A basic financial life Plan For young Adults

We all know it takes more than just wanting something to make it materialize. You can want almost anything, but without taking steps to get it, a want is all that it will ever be. Financial freedom is something most of us want and in order to make it a reality we have to do some personal finance planning. Without a plan, it is very likely you will not get close to those “big” wants in life.

I know one of the hardest part of starting anything is knowing where to start. I’ve laid out some steps to show you what your financial plans should look like and where is the best place to start. I am making the assumption that you already know how much debt you have, your current credit score and all your other information. If you do not then you should read how to set-up a budget.

OK! here we go:
1)If you have credit card debt, do not charge anything else on your cards and continue making the minimum monthly payments.

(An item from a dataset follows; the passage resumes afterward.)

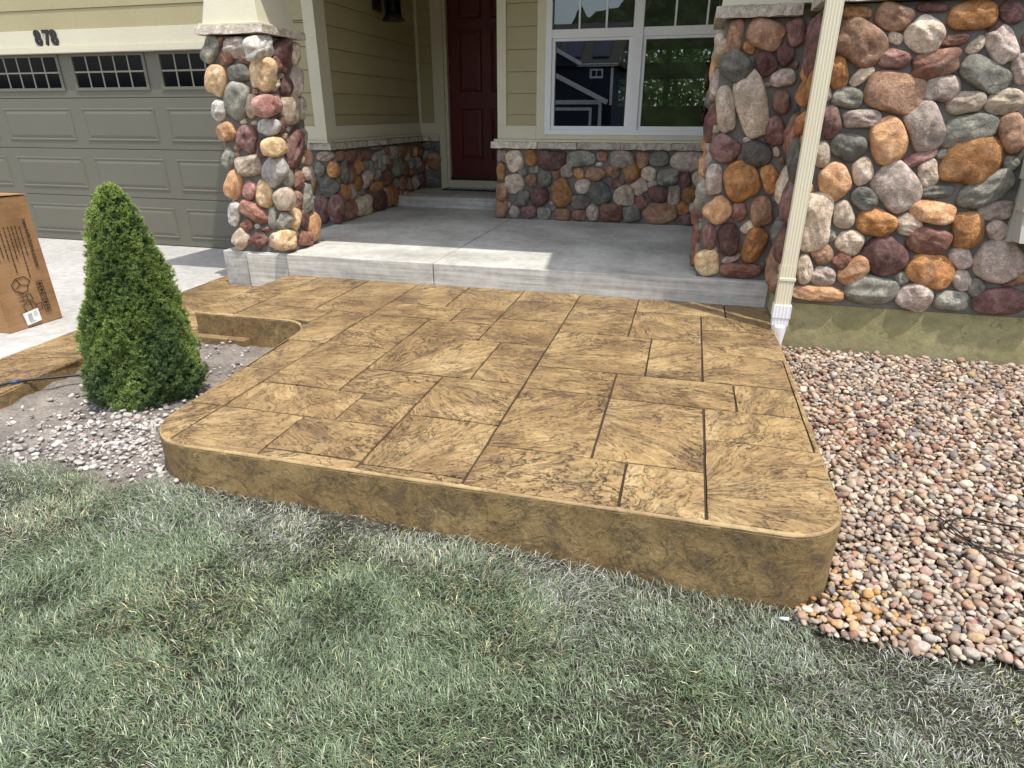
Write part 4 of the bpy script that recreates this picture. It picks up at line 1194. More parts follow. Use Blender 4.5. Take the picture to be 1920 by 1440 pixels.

Your credit score is very important and should be maintained as best you can. Without a good score you will not be able to acquire loans for a car, home or other big ticket items. Paying all your bills on time will ensure your score does not take unnecessary hits.
2)Start writing down everything you spend money on. This will make it easy to track your spending and make cut backs where needed. Remember not to cut out entertainment completely, we are human and we need to have fun.
3)If you have not started an emergency fund as of yet, call your bank and set that up now. Before you pay off any outstanding debts, save at least 3 months worth of living expenses. Before anyone else get there money make sure you have yours. If you start paying off your debts and lose your job, your debts will start increasing again and you will be left without anything type of protection.
4)Once you have 3 months of emergency fund saved, you can start paying off your debts. Take ¾ of the money you were putting into your emergency fund and put towards your lowest debt first and keep putting the other ¼ in your emergency fund. Once that is paid in full go to the net one up and so on…
5)After your debts are paid, start on your retirement fund. Your emergency fund should be close to 6 months or already at 6 months. Put as much as you can in long term savings account such as Roth I.R.A, CD’s or your companies 401K. If you have a company match 401K max that out before you start on the others.
6)By now you should have 6 months of emergency funds saved, your debts paid, and started saving for your retirement. Now you can start saving for big ticket items such as a better car or a home.

As I said before, this is to give you an idea of what your personal finance plan should look like. This is not set in stone and you should use your common sense to make adjustments where you feel they are needed. Take this as a simple guide to get you started. Good luck!